Scenes as source code:
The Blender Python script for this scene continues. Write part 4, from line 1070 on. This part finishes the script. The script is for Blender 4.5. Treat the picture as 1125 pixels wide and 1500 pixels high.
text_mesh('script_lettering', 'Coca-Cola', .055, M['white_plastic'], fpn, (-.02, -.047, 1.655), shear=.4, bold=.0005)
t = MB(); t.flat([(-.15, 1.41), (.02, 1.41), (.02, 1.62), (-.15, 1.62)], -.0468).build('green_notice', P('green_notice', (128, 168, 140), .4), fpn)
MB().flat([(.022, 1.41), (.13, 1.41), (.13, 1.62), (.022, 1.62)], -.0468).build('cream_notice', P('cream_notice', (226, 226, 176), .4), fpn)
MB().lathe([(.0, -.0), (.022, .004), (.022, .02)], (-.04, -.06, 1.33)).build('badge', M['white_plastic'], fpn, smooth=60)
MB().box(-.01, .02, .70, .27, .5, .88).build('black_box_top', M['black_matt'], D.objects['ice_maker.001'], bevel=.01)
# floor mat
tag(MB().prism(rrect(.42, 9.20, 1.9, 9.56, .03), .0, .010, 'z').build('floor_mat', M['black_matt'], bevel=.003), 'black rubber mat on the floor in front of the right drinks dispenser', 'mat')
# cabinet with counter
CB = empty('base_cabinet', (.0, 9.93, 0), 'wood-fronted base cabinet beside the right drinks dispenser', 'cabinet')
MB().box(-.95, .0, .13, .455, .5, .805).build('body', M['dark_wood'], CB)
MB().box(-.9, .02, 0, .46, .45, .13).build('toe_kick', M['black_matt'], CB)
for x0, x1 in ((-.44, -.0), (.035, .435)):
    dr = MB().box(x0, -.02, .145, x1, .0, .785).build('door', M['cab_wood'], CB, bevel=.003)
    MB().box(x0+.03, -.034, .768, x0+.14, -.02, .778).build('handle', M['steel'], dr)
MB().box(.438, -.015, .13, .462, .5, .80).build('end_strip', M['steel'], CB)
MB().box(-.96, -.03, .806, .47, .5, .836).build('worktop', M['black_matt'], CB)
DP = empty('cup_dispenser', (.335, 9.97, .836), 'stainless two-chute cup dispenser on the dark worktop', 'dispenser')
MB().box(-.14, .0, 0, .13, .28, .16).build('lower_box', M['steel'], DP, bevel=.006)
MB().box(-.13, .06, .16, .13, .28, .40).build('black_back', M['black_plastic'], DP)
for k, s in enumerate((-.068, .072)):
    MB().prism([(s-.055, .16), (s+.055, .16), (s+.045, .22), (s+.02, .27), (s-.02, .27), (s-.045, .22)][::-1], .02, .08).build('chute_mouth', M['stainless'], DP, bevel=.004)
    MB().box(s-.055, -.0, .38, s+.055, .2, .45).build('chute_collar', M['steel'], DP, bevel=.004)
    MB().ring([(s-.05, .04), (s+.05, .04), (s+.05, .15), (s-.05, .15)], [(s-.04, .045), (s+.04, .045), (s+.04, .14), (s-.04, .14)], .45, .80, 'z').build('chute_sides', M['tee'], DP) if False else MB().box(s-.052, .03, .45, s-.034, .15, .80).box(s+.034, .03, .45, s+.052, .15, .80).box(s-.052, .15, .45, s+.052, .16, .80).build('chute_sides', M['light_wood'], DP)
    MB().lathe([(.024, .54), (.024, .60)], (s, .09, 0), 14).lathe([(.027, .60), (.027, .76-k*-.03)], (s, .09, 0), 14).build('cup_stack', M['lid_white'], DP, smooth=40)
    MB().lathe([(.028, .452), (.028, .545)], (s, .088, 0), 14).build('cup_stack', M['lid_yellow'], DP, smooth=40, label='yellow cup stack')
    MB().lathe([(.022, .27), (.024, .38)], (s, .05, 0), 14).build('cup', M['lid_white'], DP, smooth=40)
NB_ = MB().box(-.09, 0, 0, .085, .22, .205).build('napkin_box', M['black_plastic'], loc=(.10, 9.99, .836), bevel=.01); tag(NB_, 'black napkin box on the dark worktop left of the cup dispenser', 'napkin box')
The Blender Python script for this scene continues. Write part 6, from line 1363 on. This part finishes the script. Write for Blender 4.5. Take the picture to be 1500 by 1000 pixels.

* [Goal]: Every entry must be quoted exactly as it appears above.

* [Written answer]:
The Blender Python script for this scene continues. Write part 4, from line 1070 on. This part finishes the script. The script is for Blender 4.5. Treat the picture as 1125 pixels wide and 1500 pixels high.
text_mesh('script_lettering', 'Coca-Cola', .055, M['white_plastic'], fpn, (-.02, -.047, 1.655), shear=.4, bold=.0005)
t = MB(); t.flat([(-.15, 1.41), (.02, 1.41), (.02, 1.62), (-.15, 1.62)], -.0468).build('green_notice', P('green_notice', (128, 168, 140), .4), fpn)
MB().flat([(.022, 1.41), (.13, 1.41), (.13, 1.62), (.022, 1.62)], -.0468).build('cream_notice', P('cream_notice', (226, 226, 176), .4), fpn)
MB().lathe([(.0, -.0), (.022, .004), (.022, .02)], (-.04, -.06, 1.33)).build('badge', M['white_plastic'], fpn, smooth=60)
MB().box(-.01, .02, .70, .27, .5, .88).build('black_box_top', M['black_matt'], D.objects['ice_maker.001'], bevel=.01)
# floor mat
tag(MB().prism(rrect(.42, 9.20, 1.9, 9.56, .03), .0, .010, 'z').build('floor_mat', M['black_matt'], bevel=.003), 'black rubber mat on the floor in front of the right drinks dispenser', 'mat')
# cabinet with counter
CB = empty('base_cabinet', (.0, 9.93, 0), 'wood-fronted base cabinet beside the right drinks dispenser', 'cabinet')
MB().box(-.95, .0, .13, .455, .5, .805).build('body', M['dark_wood'], CB)
MB().box(-.9, .02, 0, .46, .45, .13).build('toe_kick', M['black_matt'], CB)
for x0, x1 in ((-.44, -.0), (.035, .435)):
    dr = MB().box(x0, -.02, .145, x1, .0, .785).build('door', M['cab_wood'], CB, bevel=.003)
    MB().box(x0+.03, -.034, .768, x0+.14, -.02, .778).build('handle', M['steel'], dr)
MB().box(.438, -.015, .13, .462, .5, .80).build('end_strip', M['steel'], CB)
MB().box(-.96, -.03, .806, .47, .5, .836).build('worktop', M['black_matt'], CB)
DP = empty('cup_dispenser', (.335, 9.97, .836), 'stainless two-chute cup dispenser on the dark worktop', 'dispenser')
MB().box(-.14, .0, 0, .13, .28, .16).build('lower_box', M['steel'], DP, bevel=.006)
MB().box(-.13, .06, .16, .13, .28, .40).build('black_back', M['black_plastic'], DP)
for k, s in enumerate((-.068, .072)):
    MB().prism([(s-.055, .16), (s+.055, .16), (s+.045, .22), (s+.02, .27), (s-.02, .27), (s-.045, .22)][::-1], .02, .08).build('chute_mouth', M['stainless'], DP, bevel=.004)
    MB().box(s-.055, -.0, .38, s+.055, .2, .45).build('chute_collar', M['steel'], DP, bevel=.004)
    MB().ring([(s-.05, .04), (s+.05, .04), (s+.05, .15), (s-.05, .15)], [(s-.04, .045), (s+.04, .045), (s+.04, .14), (s-.04, .14)], .45, .80, 'z').build('chute_sides', M['tee'], DP) if False else MB().box(s-.052, .03, .45, s-.034, .15, .80).box(s+.034, .03, .45, s+.052, .15, .80).box(s-.052, .15, .45, s+.052, .16, .80).build('chute_sides', M['light_wood'], DP)
    MB().lathe([(.024, .54), (.024, .60)], (s, .09, 0), 14).lathe([(.027, .60), (.027, .76-k*-.03)], (s, .09, 0), 14).build('cup_stack', M['lid_white'], DP, smooth=40)
    MB().lathe([(.028, .452), (.028, .545)], (s, .088, 0), 14).build('cup_stack', M['lid_yellow'], DP, smooth=40, label='yellow cup stack')
    MB().lathe([(.022, .27), (.024, .38)], (s, .05, 0), 14).build('cup', M['lid_white'], DP, smooth=40)
NB_ = MB().box(-.09, 0, 0, .085, .22, .205).build('napkin_box', M['black_plastic'], loc=(.10, 9.99, .836), bevel=.01); tag(NB_, 'black napkin box on the dark worktop left of the cup dispenser', 'napkin box')
The Blender Python script for this scene continues. Write part 6, from line 1363 on. This part finishes the script. Write for Blender 4.5. Take the picture to be 1500 by 1000 pixels.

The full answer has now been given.